Poor Tim Hunter. For years, he has had to struggle, unfairly, in the shadow of his literary doppelganger Harry Potter. Fans of either fixated on their similarities, which admittedly were once startling, but failed to notice just how different the characters are - and how different their directions could be.

Leave it to Tim's creator, Neil Gaiman, to prod another writer, Si Spencer, into pushing the limits and changing the spelling of Tim's title, too. With its subtitle evocative of ordinary folk just trying to get by during a period of chaos, the story is anything but ordinary.

Opening on a battlefield, the caption boxes immediately tip us off that something is wrong. The soldiers are starving, eating their dead but also feeding off of centaur meat. Clearly, the siege on this otherworldly castle has gone too long. It should come as no surprise that the officer ordering soldiers killed for minor infractions (thus providing fresh meat for the others) turns out to be John Constantine.

And yet it's still a surprise, because this can't quite be the Constantine we know. For he is smack dab in the middle of faerie, with the slightest of nods toward Fables, and has been there for fifteen years. The war over magicks has gotten out of hand, and only one young man can save them all: the greatest wizard in all the lands.

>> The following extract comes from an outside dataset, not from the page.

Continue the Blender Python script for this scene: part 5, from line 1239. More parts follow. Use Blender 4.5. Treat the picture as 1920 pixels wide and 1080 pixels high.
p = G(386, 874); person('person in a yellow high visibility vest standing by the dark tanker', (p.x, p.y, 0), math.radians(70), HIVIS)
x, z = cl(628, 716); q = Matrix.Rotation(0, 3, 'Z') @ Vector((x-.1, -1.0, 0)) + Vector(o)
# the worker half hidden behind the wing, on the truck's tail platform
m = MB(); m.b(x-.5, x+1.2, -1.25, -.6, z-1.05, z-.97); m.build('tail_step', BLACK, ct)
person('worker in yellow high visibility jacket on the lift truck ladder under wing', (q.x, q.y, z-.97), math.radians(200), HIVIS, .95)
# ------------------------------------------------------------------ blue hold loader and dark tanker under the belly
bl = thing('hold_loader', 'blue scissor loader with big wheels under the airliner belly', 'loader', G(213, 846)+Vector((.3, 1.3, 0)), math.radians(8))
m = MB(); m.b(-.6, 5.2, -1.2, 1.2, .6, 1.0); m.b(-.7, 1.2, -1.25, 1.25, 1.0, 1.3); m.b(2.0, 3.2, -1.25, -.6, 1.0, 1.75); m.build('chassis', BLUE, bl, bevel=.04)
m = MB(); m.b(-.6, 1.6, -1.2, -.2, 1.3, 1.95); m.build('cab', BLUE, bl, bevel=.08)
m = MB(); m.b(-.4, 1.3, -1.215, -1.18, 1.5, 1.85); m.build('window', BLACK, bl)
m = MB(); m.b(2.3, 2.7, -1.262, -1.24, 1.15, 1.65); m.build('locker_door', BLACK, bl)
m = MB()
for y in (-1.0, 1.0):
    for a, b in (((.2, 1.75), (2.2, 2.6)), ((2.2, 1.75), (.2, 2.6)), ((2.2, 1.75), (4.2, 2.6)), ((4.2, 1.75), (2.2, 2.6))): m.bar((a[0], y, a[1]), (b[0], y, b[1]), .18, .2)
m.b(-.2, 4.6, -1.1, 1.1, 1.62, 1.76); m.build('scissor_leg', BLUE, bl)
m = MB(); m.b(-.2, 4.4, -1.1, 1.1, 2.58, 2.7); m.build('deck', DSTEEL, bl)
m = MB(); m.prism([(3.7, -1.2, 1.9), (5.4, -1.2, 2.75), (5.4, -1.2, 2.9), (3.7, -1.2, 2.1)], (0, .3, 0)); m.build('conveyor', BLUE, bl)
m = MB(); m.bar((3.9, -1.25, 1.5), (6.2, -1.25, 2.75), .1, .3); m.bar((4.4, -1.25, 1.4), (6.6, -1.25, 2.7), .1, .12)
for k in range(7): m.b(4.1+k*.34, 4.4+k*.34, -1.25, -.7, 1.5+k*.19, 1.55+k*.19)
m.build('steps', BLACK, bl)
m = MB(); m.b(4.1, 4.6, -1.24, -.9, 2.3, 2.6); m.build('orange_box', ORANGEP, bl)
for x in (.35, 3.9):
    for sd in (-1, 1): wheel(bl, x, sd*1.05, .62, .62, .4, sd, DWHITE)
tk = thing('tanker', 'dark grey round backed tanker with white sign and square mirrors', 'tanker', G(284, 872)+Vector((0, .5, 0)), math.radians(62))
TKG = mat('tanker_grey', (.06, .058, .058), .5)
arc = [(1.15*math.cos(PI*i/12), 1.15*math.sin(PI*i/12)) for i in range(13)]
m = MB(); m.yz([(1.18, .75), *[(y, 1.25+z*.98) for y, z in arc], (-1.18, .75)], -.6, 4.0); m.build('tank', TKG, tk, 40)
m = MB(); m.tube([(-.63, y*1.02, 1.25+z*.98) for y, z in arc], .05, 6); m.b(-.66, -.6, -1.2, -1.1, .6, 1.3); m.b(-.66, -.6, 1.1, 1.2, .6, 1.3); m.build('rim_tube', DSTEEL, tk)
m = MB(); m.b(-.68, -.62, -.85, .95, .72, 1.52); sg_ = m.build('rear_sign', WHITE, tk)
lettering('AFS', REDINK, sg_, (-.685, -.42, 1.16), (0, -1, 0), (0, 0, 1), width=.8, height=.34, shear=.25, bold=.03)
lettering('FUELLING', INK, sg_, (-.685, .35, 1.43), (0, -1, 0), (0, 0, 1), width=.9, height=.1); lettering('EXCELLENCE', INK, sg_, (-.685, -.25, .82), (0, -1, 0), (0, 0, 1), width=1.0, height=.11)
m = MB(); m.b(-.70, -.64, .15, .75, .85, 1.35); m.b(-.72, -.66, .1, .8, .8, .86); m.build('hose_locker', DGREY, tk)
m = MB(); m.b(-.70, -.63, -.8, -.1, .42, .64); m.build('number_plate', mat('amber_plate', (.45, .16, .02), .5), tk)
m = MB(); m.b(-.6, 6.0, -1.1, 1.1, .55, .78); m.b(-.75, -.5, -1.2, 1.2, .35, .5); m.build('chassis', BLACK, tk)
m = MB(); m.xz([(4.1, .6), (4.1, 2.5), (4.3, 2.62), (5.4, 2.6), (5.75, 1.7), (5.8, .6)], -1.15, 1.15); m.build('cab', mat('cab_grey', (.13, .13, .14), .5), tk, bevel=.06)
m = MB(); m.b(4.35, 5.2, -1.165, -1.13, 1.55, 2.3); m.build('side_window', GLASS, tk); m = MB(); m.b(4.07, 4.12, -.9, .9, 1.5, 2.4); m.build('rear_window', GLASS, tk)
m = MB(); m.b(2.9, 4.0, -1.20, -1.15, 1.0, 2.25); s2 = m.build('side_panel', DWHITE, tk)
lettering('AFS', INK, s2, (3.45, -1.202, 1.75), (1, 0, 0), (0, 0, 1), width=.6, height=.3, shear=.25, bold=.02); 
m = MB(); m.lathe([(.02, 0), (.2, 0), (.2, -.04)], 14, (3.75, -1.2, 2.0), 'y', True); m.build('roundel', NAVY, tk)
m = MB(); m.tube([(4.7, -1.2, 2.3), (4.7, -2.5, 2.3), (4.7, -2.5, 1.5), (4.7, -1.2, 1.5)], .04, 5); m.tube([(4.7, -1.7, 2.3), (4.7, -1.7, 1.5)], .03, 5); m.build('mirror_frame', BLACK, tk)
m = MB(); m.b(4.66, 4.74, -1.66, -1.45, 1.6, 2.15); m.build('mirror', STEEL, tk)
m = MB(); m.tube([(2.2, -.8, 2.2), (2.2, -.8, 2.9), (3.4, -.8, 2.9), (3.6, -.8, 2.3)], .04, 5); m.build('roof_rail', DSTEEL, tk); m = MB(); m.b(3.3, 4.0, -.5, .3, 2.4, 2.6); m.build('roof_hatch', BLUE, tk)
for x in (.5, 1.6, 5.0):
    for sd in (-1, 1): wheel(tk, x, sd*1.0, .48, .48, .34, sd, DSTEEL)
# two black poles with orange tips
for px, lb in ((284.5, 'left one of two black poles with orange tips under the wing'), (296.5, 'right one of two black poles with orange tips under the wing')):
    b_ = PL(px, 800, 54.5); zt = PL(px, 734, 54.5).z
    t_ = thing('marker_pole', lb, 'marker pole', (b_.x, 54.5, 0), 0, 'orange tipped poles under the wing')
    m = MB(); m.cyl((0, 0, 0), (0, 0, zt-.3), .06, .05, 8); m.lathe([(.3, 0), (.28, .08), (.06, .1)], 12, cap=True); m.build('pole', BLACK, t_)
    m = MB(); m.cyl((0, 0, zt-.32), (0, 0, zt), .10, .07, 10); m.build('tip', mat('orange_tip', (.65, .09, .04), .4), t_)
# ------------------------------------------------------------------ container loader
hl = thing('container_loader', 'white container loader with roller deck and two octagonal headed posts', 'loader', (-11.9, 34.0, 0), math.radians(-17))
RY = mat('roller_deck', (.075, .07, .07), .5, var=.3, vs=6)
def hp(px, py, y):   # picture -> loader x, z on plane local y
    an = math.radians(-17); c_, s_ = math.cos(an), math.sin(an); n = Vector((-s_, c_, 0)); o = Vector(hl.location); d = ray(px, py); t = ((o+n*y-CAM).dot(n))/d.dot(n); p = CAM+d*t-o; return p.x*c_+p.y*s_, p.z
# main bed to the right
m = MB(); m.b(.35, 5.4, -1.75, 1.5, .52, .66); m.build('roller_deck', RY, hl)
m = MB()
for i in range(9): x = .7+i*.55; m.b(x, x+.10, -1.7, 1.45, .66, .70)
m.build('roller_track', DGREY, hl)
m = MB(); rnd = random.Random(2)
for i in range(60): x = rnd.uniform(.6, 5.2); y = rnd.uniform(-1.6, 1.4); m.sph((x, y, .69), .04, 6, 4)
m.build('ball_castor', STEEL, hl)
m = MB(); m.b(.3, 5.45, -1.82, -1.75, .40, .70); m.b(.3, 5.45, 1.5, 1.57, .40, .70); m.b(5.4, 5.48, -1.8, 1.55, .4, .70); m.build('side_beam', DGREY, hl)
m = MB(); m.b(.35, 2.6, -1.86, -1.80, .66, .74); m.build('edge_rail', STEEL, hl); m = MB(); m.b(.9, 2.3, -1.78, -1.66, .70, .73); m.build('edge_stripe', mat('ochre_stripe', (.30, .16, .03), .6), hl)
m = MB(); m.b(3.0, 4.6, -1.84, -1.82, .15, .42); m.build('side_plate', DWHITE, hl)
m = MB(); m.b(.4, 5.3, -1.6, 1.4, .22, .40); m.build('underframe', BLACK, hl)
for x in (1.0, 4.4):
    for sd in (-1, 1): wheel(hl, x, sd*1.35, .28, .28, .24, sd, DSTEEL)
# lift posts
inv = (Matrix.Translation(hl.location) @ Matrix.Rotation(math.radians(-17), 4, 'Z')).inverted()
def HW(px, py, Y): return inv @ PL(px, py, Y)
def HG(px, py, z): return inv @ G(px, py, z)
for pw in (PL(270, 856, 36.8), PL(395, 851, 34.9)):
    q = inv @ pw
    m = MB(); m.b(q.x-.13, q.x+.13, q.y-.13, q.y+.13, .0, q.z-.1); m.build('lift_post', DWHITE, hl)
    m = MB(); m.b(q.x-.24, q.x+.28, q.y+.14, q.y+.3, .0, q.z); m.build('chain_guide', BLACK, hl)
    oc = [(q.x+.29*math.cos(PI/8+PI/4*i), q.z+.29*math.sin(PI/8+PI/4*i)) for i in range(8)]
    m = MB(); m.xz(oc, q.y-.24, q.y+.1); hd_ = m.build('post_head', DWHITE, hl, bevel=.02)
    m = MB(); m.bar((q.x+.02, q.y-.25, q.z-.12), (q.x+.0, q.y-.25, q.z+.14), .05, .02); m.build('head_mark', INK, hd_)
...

Unfortunately, he has been hidden, and Constantine had something to do with it. Not just Constantine, actually, for Zatanna pops up here, too, and it's possible other somewhat familiar supernatural characters will weave in and out of the series. But how could this have been going on for fifteen years, and where is Tim anyway?

The answer is brilliant and provocative, leaving no doubt as to why the supernatural world cannot find him. It also has the effect of a time anomaly in an episode of Star Trek; Spencer gives in to trying to explain something that dissipates the closer you look at it. Still, it's the last place even the reader would think of looking.

It's been a while since I read The Books of Magic, so I don't know if any of this fits in with how the previous series ended. Thankfully, it doesn't matter. Spencer has created a situation so immediate that you don't have time to ponder where it might fit in Vertigo continuity, if there even is such a thing. Even the presence of Constantine partially defies questioning; if there's crap going on in other planes of existence, chances are Constantine is involved. If you go back to the first Books of Magic mini-series, you'd note that Gaiman considers him an eternal trickster type.

But it's both a strength and a weakness, because Constantine here seems at odds with his surroundings. It's hard to make a case for how easily he has ascended to magical military power. Spencer could have just as easily created a new character, and we could have possibly bought it.

Artist Dean Ormston also seems a little out of place. His work has a rough and scratchy look, intentionally exposing the ugliness of faerie. But it also leaves little room for a sense of wonderment and maybe even awe; the deliberate primitivism is too distracting. In some places, the dark forces gathering seem no less malevolent than the human friends of Tim Hunter themselves.

Still, this first issue drops enough complex ideas to have me hooked. Once and for all, it should clearly prove that Tim Hunter and that other glasses-wearing boy wizard are separated by far more than an age difference. Tim can go anywhere, and Life During Wartime aims to take him to exactly that destination.